Prices fell by more than $2 a barrel a day earlier after
mild US weather cut demand for petrol and heating oil.
Mild weather in the North East, the top heating oil consumer
region, and in Europe has cut demand for fuel, bringing
down prices since late December.
"The jobs data out this morning seems to have lifted
the pall and changed the outlook for the economy," said
John Kilduff, at Fimat USA.
Demand Pessimism
The US energy department
said stocks of distillates rose by two million barrels
in the last week of 2006.
As well as the energy department data, the government
released figures showing that petrol stocks rose by 5.6
million barrels in the last week of December - considerably
higher than the 1.5 million barrels expected. We expect
that crude oil prices, after this week's whipping, will
find more support in the weeks ahead
Martin King, First Energy Capital
The price of oil has fallen sharply since peaking above
$78 a barrel in July, despite the Opec cartel of oil producing
countries threatening to trim its output. Analysts are
now waiting to see what impact the output decision by Opec,
to cut output by an extra 500,000 barrels per day (bpd)
starting from 1 February, will have.
The drop in oil prices comes as other commodities have
also fallen in price. "Weather is certainly a key
driver of sentiment, but what has been set in motion is
a far more general demand pessimism for the year ahead," said
Barclays Capital in a note.
"This has produced a market that is more sensitive
than usual to any producer hedging, and which is inclined
to attempt to break sharply lower." There is also
market speculation a hedge fund may be in line for huge
losses caused by the position it has taken on oil prices,
similar to the massive natural gas gamble that hit the
multi-billion dollar Amaranth fund last year.
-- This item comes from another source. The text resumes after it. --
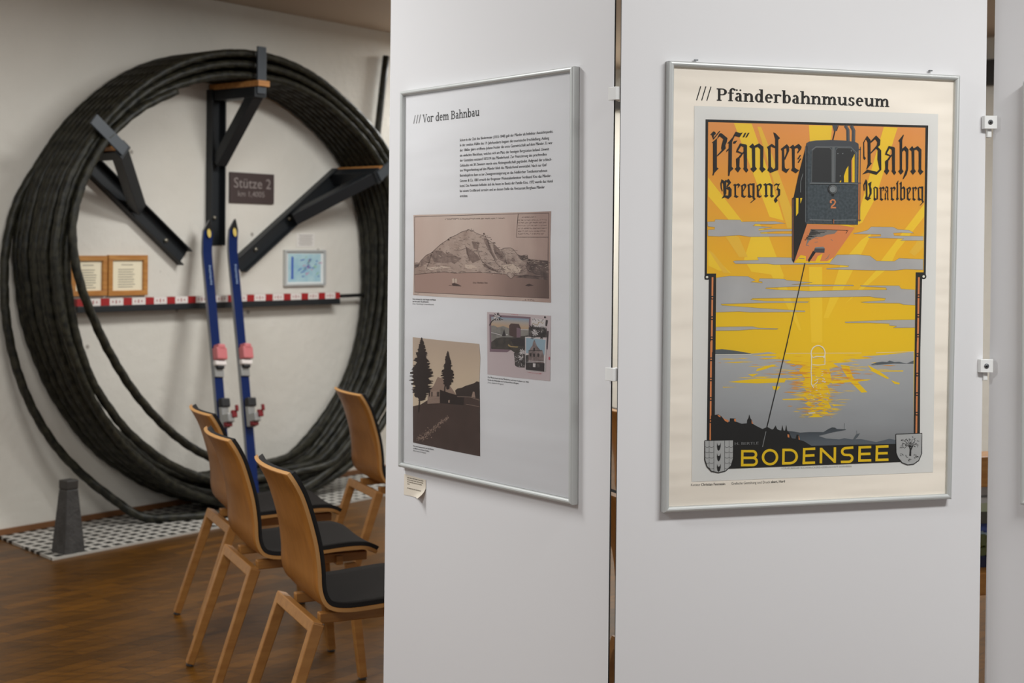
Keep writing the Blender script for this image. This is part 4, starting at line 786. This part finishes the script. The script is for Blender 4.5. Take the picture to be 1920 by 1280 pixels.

The price drop may also have been caused by funds switching
into other assets.
Slow Recovery
Martin King, analyst at First Energy Capital, said that
crude stocks may soon drift lower and that the beginning
of February would bring greater clarity regarding Opec's
intentions for its next round of production cuts.
While the price is far off July's peak, analysts say it
is too early to say whether oil will keep falling further. "Its
definitely not the end of the bull market," said Kevin
Norrish, an analyst at Barclays Capital.